Keep only the lines from the top of the listing through the one with "COL = scene.collection", and reproduce them unaltered.

━━━ Stored records ━━━

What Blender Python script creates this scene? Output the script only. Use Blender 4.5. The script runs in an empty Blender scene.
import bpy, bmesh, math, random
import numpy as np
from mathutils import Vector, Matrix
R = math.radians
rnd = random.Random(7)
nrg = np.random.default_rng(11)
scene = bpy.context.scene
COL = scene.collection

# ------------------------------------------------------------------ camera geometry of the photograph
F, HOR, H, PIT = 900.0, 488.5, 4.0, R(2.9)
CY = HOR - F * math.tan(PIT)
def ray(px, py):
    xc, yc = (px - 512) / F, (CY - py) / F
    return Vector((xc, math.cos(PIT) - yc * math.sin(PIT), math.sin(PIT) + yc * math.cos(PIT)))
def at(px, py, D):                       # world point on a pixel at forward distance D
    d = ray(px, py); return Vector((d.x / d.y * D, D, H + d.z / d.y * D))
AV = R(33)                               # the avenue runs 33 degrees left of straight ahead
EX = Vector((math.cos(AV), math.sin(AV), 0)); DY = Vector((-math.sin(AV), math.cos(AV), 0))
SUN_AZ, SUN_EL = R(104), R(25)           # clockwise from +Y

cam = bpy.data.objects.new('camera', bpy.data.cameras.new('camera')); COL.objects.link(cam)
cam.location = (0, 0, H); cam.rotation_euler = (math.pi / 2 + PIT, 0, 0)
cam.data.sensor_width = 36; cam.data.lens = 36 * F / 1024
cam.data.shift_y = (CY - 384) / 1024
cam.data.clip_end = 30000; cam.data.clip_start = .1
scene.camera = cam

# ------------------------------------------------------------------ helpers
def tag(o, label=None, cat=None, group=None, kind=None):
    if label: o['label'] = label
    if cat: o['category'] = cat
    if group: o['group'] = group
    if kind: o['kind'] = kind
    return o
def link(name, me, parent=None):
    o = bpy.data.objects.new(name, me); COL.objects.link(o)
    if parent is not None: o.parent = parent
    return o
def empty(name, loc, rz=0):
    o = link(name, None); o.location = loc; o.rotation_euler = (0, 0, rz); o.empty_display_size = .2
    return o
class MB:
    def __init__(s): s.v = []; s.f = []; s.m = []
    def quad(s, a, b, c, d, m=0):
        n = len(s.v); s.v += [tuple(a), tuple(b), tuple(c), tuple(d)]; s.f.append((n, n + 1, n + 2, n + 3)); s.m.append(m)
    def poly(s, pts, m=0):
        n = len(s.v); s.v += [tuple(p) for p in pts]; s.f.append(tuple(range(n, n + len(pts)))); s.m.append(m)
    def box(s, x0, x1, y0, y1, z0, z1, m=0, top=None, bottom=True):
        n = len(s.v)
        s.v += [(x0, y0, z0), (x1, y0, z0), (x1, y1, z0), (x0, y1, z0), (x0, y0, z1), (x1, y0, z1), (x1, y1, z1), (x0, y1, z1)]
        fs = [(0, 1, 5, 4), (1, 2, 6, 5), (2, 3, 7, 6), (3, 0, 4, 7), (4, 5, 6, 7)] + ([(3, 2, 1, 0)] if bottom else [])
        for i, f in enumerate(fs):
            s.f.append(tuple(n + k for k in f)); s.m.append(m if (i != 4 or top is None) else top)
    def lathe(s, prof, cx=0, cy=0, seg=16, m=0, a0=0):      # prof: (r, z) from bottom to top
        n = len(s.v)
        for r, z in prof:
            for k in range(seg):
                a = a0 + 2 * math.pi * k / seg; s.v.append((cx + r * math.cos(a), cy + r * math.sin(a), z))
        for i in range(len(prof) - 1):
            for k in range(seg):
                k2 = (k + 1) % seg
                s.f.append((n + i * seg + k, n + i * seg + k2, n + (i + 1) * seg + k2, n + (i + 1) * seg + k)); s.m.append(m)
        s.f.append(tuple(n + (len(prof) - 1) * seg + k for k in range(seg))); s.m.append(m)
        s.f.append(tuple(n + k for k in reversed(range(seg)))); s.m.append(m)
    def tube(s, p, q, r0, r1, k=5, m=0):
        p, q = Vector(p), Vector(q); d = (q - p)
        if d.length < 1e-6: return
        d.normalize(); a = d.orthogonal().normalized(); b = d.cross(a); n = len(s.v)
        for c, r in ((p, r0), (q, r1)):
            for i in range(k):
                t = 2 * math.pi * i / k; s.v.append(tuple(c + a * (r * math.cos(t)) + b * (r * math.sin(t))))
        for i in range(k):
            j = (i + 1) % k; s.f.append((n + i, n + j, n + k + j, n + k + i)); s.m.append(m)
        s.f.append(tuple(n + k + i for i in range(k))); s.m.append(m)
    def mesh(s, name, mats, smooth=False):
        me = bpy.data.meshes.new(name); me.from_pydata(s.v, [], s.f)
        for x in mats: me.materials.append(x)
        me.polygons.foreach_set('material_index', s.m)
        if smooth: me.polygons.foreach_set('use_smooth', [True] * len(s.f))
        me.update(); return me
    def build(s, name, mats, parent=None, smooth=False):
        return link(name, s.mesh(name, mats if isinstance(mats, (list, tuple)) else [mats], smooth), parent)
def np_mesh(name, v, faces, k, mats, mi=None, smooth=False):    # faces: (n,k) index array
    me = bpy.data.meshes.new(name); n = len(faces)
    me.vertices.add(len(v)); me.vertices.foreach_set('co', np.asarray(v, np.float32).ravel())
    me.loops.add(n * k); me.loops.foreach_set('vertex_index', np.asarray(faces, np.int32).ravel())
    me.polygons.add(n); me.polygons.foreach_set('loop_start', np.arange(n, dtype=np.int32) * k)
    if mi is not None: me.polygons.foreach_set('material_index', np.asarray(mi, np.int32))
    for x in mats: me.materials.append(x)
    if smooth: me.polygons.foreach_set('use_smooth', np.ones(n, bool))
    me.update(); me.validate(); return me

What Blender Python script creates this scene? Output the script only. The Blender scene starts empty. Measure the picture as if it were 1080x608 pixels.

━━━

> **The reply**:
What Blender Python script creates this scene? Output the script only. Use Blender 4.5. The script runs in an empty Blender scene.
import bpy, bmesh, math, random
import numpy as np
from mathutils import Vector, Matrix
R = math.radians
rnd = random.Random(7)
nrg = np.random.default_rng(11)
scene = bpy.context.scene
COL = scene.collection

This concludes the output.